- _The exercise_
Using the listing below, give again exactly the lines from the line with "Write a Blender" to the line with "S = bpy.context.scene", inclusive, without the pictures.

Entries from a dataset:
──────

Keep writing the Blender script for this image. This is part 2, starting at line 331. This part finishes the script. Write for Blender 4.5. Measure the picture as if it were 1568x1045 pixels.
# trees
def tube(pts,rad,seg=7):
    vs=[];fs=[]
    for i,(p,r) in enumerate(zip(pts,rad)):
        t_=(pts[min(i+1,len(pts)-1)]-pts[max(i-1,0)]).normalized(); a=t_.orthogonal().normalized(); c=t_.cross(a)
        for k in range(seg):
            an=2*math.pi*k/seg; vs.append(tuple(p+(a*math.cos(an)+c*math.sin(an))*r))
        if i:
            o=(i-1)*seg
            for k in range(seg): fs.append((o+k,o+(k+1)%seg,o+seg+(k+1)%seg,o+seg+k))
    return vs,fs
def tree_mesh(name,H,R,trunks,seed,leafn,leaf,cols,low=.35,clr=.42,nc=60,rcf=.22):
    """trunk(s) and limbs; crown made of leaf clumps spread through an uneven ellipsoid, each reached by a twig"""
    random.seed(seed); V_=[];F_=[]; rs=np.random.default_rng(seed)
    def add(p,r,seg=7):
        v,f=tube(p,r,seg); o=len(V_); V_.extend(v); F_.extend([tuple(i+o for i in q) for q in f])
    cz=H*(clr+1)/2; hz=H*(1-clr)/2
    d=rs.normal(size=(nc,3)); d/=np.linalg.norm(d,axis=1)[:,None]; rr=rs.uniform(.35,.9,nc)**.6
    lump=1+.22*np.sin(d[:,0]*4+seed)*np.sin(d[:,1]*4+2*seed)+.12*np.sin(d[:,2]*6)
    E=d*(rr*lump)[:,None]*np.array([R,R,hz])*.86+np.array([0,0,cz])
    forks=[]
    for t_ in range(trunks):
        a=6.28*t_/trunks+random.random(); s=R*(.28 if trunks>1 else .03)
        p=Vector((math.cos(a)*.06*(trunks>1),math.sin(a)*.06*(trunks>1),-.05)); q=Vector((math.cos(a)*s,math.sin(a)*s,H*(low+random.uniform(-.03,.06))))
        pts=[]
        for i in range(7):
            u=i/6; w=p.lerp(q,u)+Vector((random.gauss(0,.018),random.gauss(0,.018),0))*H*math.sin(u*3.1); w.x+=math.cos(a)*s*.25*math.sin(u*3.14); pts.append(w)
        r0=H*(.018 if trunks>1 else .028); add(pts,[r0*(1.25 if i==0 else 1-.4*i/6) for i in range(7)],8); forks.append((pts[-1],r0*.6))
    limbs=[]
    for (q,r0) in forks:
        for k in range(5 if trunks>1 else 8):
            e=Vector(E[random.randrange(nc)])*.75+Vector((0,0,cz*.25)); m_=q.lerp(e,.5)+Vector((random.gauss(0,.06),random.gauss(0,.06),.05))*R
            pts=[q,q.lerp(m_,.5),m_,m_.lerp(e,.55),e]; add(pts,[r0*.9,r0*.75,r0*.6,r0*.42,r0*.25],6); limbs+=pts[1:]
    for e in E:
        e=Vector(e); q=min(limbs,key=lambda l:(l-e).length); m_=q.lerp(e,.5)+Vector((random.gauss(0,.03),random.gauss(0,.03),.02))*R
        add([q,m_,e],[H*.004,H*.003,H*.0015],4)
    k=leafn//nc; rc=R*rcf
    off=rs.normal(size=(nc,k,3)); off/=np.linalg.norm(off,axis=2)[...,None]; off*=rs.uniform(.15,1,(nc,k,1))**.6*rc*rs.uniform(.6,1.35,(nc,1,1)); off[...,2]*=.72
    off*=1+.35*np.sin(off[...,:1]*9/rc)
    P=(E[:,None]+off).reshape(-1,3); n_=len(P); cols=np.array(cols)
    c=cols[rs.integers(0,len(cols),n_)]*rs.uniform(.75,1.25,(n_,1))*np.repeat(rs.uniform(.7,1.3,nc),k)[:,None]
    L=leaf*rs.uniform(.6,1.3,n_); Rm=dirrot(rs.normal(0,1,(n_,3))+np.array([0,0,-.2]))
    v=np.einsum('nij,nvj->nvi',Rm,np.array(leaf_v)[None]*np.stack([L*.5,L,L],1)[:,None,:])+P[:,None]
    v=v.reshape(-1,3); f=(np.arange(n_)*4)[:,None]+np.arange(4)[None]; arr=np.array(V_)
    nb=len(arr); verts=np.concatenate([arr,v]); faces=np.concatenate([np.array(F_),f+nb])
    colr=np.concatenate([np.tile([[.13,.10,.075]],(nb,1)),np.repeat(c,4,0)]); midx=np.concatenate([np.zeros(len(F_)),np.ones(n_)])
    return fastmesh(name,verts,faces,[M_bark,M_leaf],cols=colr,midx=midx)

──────

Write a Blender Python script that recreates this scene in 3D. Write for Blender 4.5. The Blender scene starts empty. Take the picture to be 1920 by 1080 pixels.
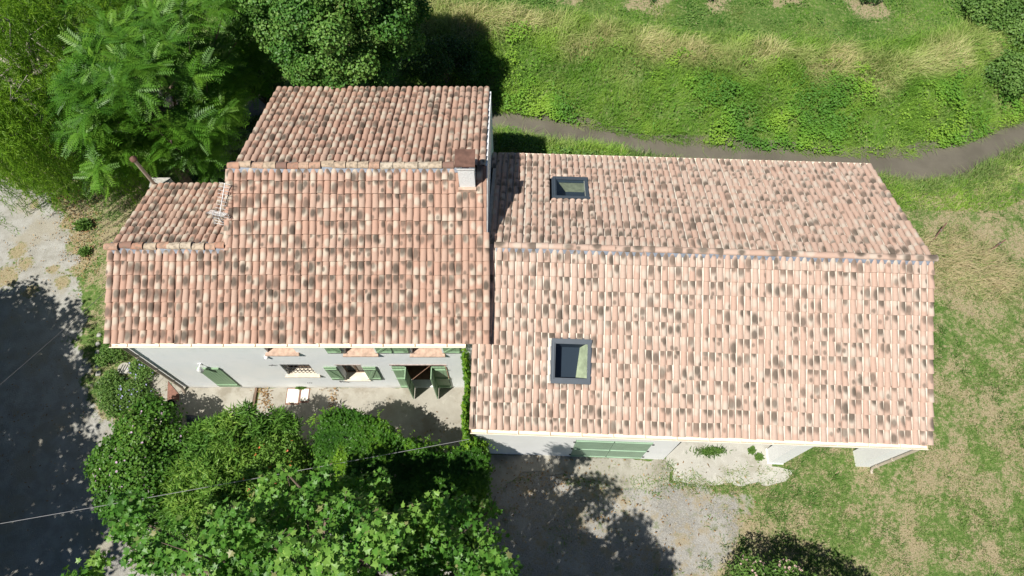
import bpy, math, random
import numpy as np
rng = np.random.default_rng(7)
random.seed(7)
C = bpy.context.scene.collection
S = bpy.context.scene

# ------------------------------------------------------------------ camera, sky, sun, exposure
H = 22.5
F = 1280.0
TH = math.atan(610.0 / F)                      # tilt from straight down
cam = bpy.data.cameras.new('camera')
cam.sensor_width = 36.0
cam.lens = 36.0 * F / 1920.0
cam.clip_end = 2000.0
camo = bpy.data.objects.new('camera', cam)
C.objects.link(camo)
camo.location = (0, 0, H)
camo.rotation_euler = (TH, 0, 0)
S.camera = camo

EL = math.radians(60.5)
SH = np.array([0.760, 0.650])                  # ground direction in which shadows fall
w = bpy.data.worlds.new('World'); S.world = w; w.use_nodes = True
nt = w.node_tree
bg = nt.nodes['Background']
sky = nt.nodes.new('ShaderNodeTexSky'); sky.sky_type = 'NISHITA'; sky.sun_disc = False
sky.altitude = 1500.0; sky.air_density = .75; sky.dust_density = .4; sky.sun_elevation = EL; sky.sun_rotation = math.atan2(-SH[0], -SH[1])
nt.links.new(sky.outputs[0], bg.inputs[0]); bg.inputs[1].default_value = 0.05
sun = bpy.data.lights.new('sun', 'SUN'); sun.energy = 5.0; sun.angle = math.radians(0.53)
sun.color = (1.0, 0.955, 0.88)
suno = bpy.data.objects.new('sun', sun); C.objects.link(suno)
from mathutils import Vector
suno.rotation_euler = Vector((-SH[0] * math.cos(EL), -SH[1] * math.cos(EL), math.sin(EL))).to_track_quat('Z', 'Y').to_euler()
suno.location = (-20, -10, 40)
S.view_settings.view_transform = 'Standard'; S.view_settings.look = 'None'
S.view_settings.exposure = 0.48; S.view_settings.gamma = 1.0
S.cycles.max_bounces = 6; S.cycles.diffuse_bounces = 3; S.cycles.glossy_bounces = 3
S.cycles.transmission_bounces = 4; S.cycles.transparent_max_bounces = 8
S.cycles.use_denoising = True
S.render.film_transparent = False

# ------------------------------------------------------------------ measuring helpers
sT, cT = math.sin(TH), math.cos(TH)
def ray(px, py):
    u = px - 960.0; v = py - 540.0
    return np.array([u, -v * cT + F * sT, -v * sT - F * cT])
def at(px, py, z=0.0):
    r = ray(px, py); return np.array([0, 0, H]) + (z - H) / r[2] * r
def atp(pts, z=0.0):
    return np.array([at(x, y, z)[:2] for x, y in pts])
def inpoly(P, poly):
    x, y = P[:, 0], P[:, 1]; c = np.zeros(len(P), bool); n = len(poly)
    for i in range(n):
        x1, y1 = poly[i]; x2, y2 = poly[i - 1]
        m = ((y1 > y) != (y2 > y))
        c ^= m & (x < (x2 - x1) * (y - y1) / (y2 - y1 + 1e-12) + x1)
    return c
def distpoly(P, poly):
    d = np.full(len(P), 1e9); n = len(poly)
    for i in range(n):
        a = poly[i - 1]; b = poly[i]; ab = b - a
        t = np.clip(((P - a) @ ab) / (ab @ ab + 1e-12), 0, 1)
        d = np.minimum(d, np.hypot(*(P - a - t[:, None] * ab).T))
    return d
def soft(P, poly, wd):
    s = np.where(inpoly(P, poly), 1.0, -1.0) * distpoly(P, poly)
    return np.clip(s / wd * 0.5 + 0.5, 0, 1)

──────

- _The result_
Write a Blender Python script that recreates this scene in 3D. Write for Blender 4.5. The Blender scene starts empty. Take the picture to be 1920 by 1080 pixels.
import bpy, math, random
import numpy as np
rng = np.random.default_rng(7)
random.seed(7)
C = bpy.context.scene.collection
S = bpy.context.scene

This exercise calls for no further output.